May 18, 2008 Leadership, Sunday Nation

Business leaders have been asking a question repeatedly since January 2008: “What am I going to do with my staff? After all the ethnic strife and bloodshed, some of them don’t want to sit with each other on the same table. There is mistrust and acrimony in the air, all over my company. All that team-building, gone up in smoke…what shall I do?”

The last CEO to ask me that question received a brusque reply: “Why don’t you just close down your company?” Harsh, I know, but there was a point I was making. The more reasoned response is as follows: “When did you stop being a leader? Just because the country has ethnic problems, is that a reason for you to abdicate your leadership role? Who, other than you, can solve this? Why can’t you set the example and lead the way to communal harmony, in your company? Why can’t your organisation become a model of what Kenya could be? Is it not within your power to demonstrate a higher calling to Kenyans than mere ethnicity?”

I am always surprised by how few Kenyans there are (including leaders) who want to take responsibility for events. Our ethnic conflagration was not our fault, it was someone else’s. The British, the Americans, the global media, tribal warlords, rapacious leaders, primordial anger, dumb natives – there’s always a scapegoat we can find. But we educated, business-minded, sophisticated, urbane managers can never be responsible for such a thing, can we?

Oh really? Then why were we the ones gleefully sending on hate-filled text messages and e-mails? Why were we donating funds for ethnic militias? Why are we the ones who can’t discuss anything with any fellow Kenyans until we know their name and home area – so that we can proceed with an armload of prejudices and stereotypes? And why, when we could see the negative ethnicity present all around us for years, did none of us ever step forward to do something about it?

Give it a break, people. That song is out of tune. We all live in this country; we must all take responsibility for its state and do something about it.

So, there are you are sitting at the board table with your top team before you. You see that your Luo executives are counting the number of Kikuyu at the table for ‘enslaving’ them, and the Kikuyu are glaring with barely disguised resentment at the Kalenjin, for dispossessing them and taking ‘their’ property.

What should you do? Be a leader! Whatever you do, don’t do nothing. Don’t let these feelings simmer: they’ll boil over one day and turn very ugly. Face the demon, and bring it out into the open. When it is removed from the darkness, you’ll see that it is a rather small and not very scary animal.

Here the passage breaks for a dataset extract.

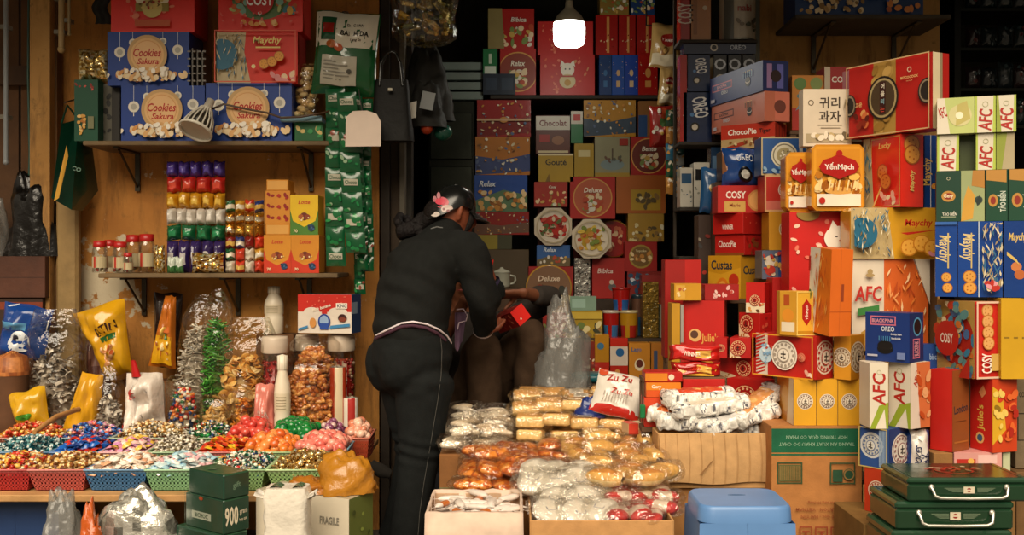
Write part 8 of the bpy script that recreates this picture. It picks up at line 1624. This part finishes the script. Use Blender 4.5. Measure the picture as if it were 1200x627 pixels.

Appeal to your team’s higher nature, the one that transcends tribe and birthplace. Everyone has such a higher nature – without it we would be beasts of the jungle. Banish and outlaw boorish, bigoted behaviour in the organisation – and punish it ruthlessly if it happens. But also understand the resentments that cause this sort of thing: pay deep attention, and focus on the child inside the adult who feels thwarted and belittled.

Some leaders are able to do this just fine. At Bidco’s Thika refinery, ethnic problems flared up in January just as they did everywhere else. But at Bidco they weren’t allowed to escalate. When communities started exchanging ultimatums, the leadership team swung into full gear. Company-wide meetings were called to denounce the threats. The police and the local MP were brought in to quell misgiving and unease. All employees were given mobile phone numbers to call, day or night.

In addition, Bidco employees held hands and sang the national anthem every morning, in addition to their regular ‘Kaizen’ pledge. Staff members were encouraged to speak freely about their fears and anger, and issues were discussed openly. Needless to say, the problem did not last long at Bidco. The company is one Kenya’s most admired businesses, and aims to be an Africa market leader very soon. Are you surprised?

We are all given a sphere of influence in our lives. Few can affect the entire nation, but most of us have a spouse, a family, a neighbourhood, a community, an organisation. We can extend great influence in this arena. We can set an example, and we can show a better way. We can instil good values, and talk the good talk. But do we do it? Mostly, no. We sit back and let madness build around us, without for a moment thinking through the consequences of our inaction.

Will President Kibaki and Prime Minister Raila and Minister Karua deliver national healing and reconciliation? Is that what we are waiting for – commissions of enquiry, national task forces, fine words? Or are we – you and I – going to embrace each other, do the right thing and spread the right message?